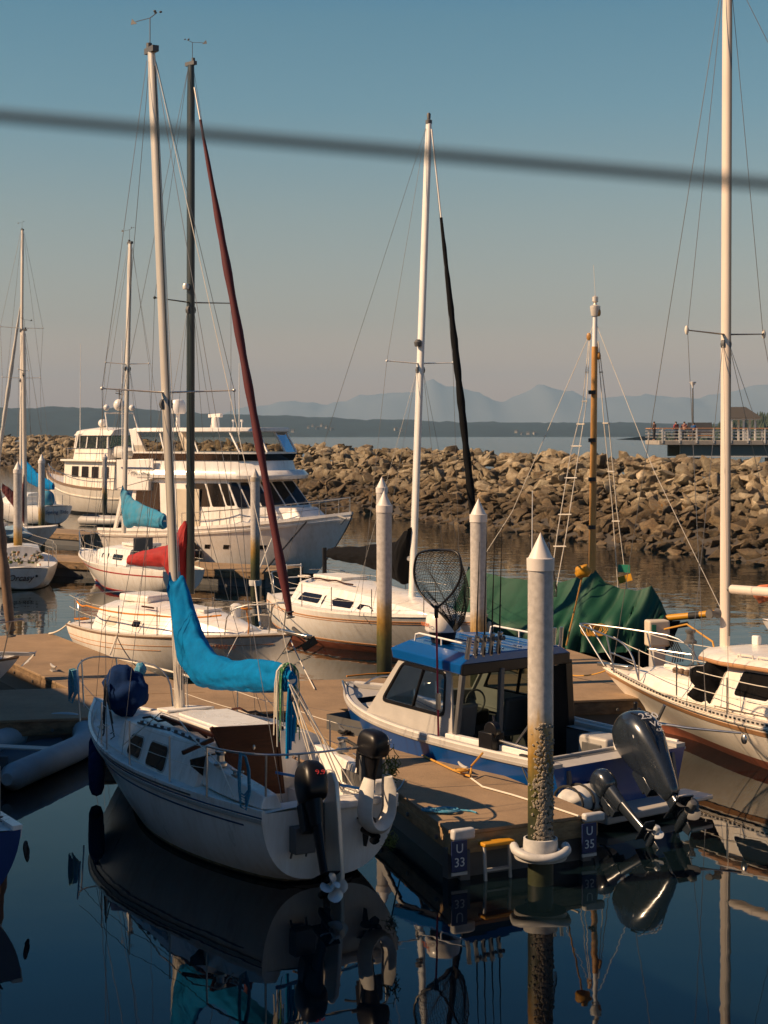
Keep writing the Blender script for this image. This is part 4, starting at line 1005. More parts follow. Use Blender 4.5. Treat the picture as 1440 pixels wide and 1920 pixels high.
# pulpit and pushpit
def arc_rail(parent, pts, posts, r=.0135, name='pulpit', m='ss', smooth_=True):
    P_ = [V(q) for q in pts]
    if smooth_:
        for _ in range(2):
            o = [P_[0]]
            for a, b in zip(P_, P_[1:]): o += [a.lerp(b, .25), a.lerp(b, .75)]
            o.append(P_[-1]); P_ = o
    mb = MB().tube(P_, r, 8)
    for a, b in posts: mb.tube([V(a), V(b)], r * .95, 8)
    return mb.build(name, M[m], parent)
arc_rail(A, [(6.15, .74, 1.02), (6.3, .72, 1.66), (7.1, .42, 1.74), (7.5, .0, 1.78), (7.1, -.42, 1.74), (6.3, -.72, 1.66), (6.15, -.74, 1.02)], [((7.15, .30, 1.05), (7.3, .28, 1.76)), ((7.15, -.30, 1.05), (7.3, -.28, 1.76))])
arc_rail(A, [(1.05, 1.10, 1.52), (.5, 1.06, 1.54), (.02, .78, 1.55), (.0, .3, 1.53), (.0, -.3, 1.53), (.02, -.78, 1.55), (.5, -1.06, 1.54), (1.05, -1.10, 1.52)],
         [((1.05, 1.10, .92), (1.05, 1.10, 1.53)), ((.12, .80, .92), (.10, .80, 1.54)), ((.12, -.80, .92), (.10, -.80, 1.54)), ((1.05, -1.10, .92), (1.05, -1.10, 1.53)), ((.04, .42, .92), (.02, .42, 1.53))], name='pushpit')
stanchions(A, hA, [.28, .44, .62], .60, .011, ends=((1.05, 1.10, .94), (6.2, .74, 1.06)))
# rig
pA_, topA, atA = rig(fa_, A, (337, 1333), (284, 98), .068, 'alu', [(5.78, .98)], bow=(7.42, 0, 1.12), stern=(.05, .62, 1.0), chain=(4.15, 1.12, .98), wr=.0042, sweep=.12)
MB().lathe([(.13, 0), (.13, .02), (.09, .03), (.09, .06)], pA_ - V((0, 0, .02)), n=16).build('mast_step', M['greyd'], A)
mb = MB()
for k in range(7):   # halyards down the mast foot
    a = k * .9; mb.tube([pA_ + V((-.05 + .1 * math.cos(a), .1 * math.sin(a), .02)), pA_ + V((-.02 + .07 * math.cos(a), .08 * math.sin(a), .9))], .006, 5)
mb.build('halyard', M['wirel'], A)
MB().tube([atA(10.2) + V((-.08, -.02, 0)), atA(6) + V((-.11, -.04, 0)), atA(2.2) + V((-.10, -.04, 0))], .005, 5).build('halyard', M['wirel'], A)
gz = 2.07; bm0 = V((pA_.x - .10, atA(gz).y, gz)); bm1 = fa_.on(548, 1274, 0.05)
MB().tube([bm0, bm1], .05, 12).build('boom', M['alu'], A)
def bl(u): return bm0.lerp(bm1, u)
cover(A, [(V((pA_.x - .02, atA(3.2).y, 3.30)), .085, .03), (V((pA_.x - .04, atA(3.1).y, 3.10)), .12, .17), (bl(.03) + V((0, 0, .55)), .16, .60), (bl(.10) + V((0, 0, .30)), .18, .44), (bl(.20) + V((0, 0, .06)), .20, .32), (bl(.33) + V((0, 0, -.06)), .19, .235), (bl(.50) + V((0, 0, -.07)), .18, .20),
          (bl(.68) + V((0, 0, -.03)), .17, .22), (bl(.84) + V((0, 0, -.01)), .155, .20), (bl(.97), .12, .155), (bl(1.0), .06, .10)], 'canvas_blue', amp=.09, seed=3)
MB().tube([topA + V((-.06, 0, 0)), bm1 + V((0, 0, .05))], .005, 5).build('topping_lift', M['wirel'], A)
# mainsheet: falls of rope from boom end to the cockpit, and the coiled tails over the boom end
mb = MB()
for k, (dx, dy) in enumerate([(0, 0), (.05, .03), (-.04, .05), (.02, -.05), (.08, -.02), (-.02, .02)]):
    e_ = V((.35 + dx * 3, -.05 - .10 * k + dy, .95 if k < 4 else .9)); mb.tube([bm1 + V((.02 + dx, dy, -.05)), bm1.lerp(e_, .5) + V((0, dy, -.02)), e_], .009, 6)
mb.build('mainsheet', M['wirel'], A)
mb = MB(); gb = MB(); rg = random.Random(12)
for k in range(13):
    a = bm1 + V((.06 + .05 * rg.random() + .008 * k, .03 * rg.uniform(-1, 1), .02 * rg.uniform(-1, 1))); ph = rg.uniform(0, 6); pts = []
    for j in range(15):
        t = j / 14; th = PI * t; pts.append(a + V((.025 * math.sin(7 * t + ph), (.10 + .015 * (k % 3)) * math.cos(th) + .012 * math.sin(11 * t + ph), .15 * math.sin(th) + .03 - (0.40 + .45 * rg.random() if j in (0, 14) else (.12 if j in (1, 13) else 0)))))
    (gb if k < 4 else mb).tube(pts, .008, 6)
mb.build('coiled_sheet', M['wirel'], A); gb.build('coiled_sheet', M['ropeG'], A)
MB().ball(bm1 + V((-.02, 0, -.2)), (.04, .03, .07), 6).build('sheet_block', M['ss'], A)
mb = MB()
for k in range(3): mb.tube([bm1 + V((.0, .02 * k, -.1)), bm1 + V((.03, .05 * k - .05, -.45)), bm1 + V((.02, .04 * k - .02, -.75 - .1 * k))], .022, 6)
mb.build('strap_tails', M['canvas_blue'], A)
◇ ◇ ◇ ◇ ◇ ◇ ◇
Reproduce the data word for word, excluding its pictures.

FINAL RESULT:
Keep writing the Blender script for this image. This is part 4, starting at line 1005. More parts follow. Use Blender 4.5. Treat the picture as 1440 pixels wide and 1920 pixels high.
# pulpit and pushpit
def arc_rail(parent, pts, posts, r=.0135, name='pulpit', m='ss', smooth_=True):
    P_ = [V(q) for q in pts]
    if smooth_:
        for _ in range(2):
            o = [P_[0]]
            for a, b in zip(P_, P_[1:]): o += [a.lerp(b, .25), a.lerp(b, .75)]
            o.append(P_[-1]); P_ = o
    mb = MB().tube(P_, r, 8)
    for a, b in posts: mb.tube([V(a), V(b)], r * .95, 8)
    return mb.build(name, M[m], parent)
arc_rail(A, [(6.15, .74, 1.02), (6.3, .72, 1.66), (7.1, .42, 1.74), (7.5, .0, 1.78), (7.1, -.42, 1.74), (6.3, -.72, 1.66), (6.15, -.74, 1.02)], [((7.15, .30, 1.05), (7.3, .28, 1.76)), ((7.15, -.30, 1.05), (7.3, -.28, 1.76))])
arc_rail(A, [(1.05, 1.10, 1.52), (.5, 1.06, 1.54), (.02, .78, 1.55), (.0, .3, 1.53), (.0, -.3, 1.53), (.02, -.78, 1.55), (.5, -1.06, 1.54), (1.05, -1.10, 1.52)],
         [((1.05, 1.10, .92), (1.05, 1.10, 1.53)), ((.12, .80, .92), (.10, .80, 1.54)), ((.12, -.80, .92), (.10, -.80, 1.54)), ((1.05, -1.10, .92), (1.05, -1.10, 1.53)), ((.04, .42, .92), (.02, .42, 1.53))], name='pushpit')
stanchions(A, hA, [.28, .44, .62], .60, .011, ends=((1.05, 1.10, .94), (6.2, .74, 1.06)))
# rig
pA_, topA, atA = rig(fa_, A, (337, 1333), (284, 98), .068, 'alu', [(5.78, .98)], bow=(7.42, 0, 1.12), stern=(.05, .62, 1.0), chain=(4.15, 1.12, .98), wr=.0042, sweep=.12)
MB().lathe([(.13, 0), (.13, .02), (.09, .03), (.09, .06)], pA_ - V((0, 0, .02)), n=16).build('mast_step', M['greyd'], A)
mb = MB()
for k in range(7):   # halyards down the mast foot
    a = k * .9; mb.tube([pA_ + V((-.05 + .1 * math.cos(a), .1 * math.sin(a), .02)), pA_ + V((-.02 + .07 * math.cos(a), .08 * math.sin(a), .9))], .006, 5)
mb.build('halyard', M['wirel'], A)
MB().tube([atA(10.2) + V((-.08, -.02, 0)), atA(6) + V((-.11, -.04, 0)), atA(2.2) + V((-.10, -.04, 0))], .005, 5).build('halyard', M['wirel'], A)
gz = 2.07; bm0 = V((pA_.x - .10, atA(gz).y, gz)); bm1 = fa_.on(548, 1274, 0.05)
MB().tube([bm0, bm1], .05, 12).build('boom', M['alu'], A)
def bl(u): return bm0.lerp(bm1, u)
cover(A, [(V((pA_.x - .02, atA(3.2).y, 3.30)), .085, .03), (V((pA_.x - .04, atA(3.1).y, 3.10)), .12, .17), (bl(.03) + V((0, 0, .55)), .16, .60), (bl(.10) + V((0, 0, .30)), .18, .44), (bl(.20) + V((0, 0, .06)), .20, .32), (bl(.33) + V((0, 0, -.06)), .19, .235), (bl(.50) + V((0, 0, -.07)), .18, .20),
          (bl(.68) + V((0, 0, -.03)), .17, .22), (bl(.84) + V((0, 0, -.01)), .155, .20), (bl(.97), .12, .155), (bl(1.0), .06, .10)], 'canvas_blue', amp=.09, seed=3)
MB().tube([topA + V((-.06, 0, 0)), bm1 + V((0, 0, .05))], .005, 5).build('topping_lift', M['wirel'], A)
# mainsheet: falls of rope from boom end to the cockpit, and the coiled tails over the boom end
mb = MB()
for k, (dx, dy) in enumerate([(0, 0), (.05, .03), (-.04, .05), (.02, -.05), (.08, -.02), (-.02, .02)]):
    e_ = V((.35 + dx * 3, -.05 - .10 * k + dy, .95 if k < 4 else .9)); mb.tube([bm1 + V((.02 + dx, dy, -.05)), bm1.lerp(e_, .5) + V((0, dy, -.02)), e_], .009, 6)
mb.build('mainsheet', M['wirel'], A)
mb = MB(); gb = MB(); rg = random.Random(12)
for k in range(13):
    a = bm1 + V((.06 + .05 * rg.random() + .008 * k, .03 * rg.uniform(-1, 1), .02 * rg.uniform(-1, 1))); ph = rg.uniform(0, 6); pts = []
    for j in range(15):
        t = j / 14; th = PI * t; pts.append(a + V((.025 * math.sin(7 * t + ph), (.10 + .015 * (k % 3)) * math.cos(th) + .012 * math.sin(11 * t + ph), .15 * math.sin(th) + .03 - (0.40 + .45 * rg.random() if j in (0, 14) else (.12 if j in (1, 13) else 0)))))
    (gb if k < 4 else mb).tube(pts, .008, 6)
mb.build('coiled_sheet', M['wirel'], A); gb.build('coiled_sheet', M['ropeG'], A)
MB().ball(bm1 + V((-.02, 0, -.2)), (.04, .03, .07), 6).build('sheet_block', M['ss'], A)
mb = MB()
for k in range(3): mb.tube([bm1 + V((.0, .02 * k, -.1)), bm1 + V((.03, .05 * k - .05, -.45)), bm1 + V((.02, .04 * k - .02, -.75 - .1 * k))], .022, 6)
mb.build('strap_tails', M['canvas_blue'], A)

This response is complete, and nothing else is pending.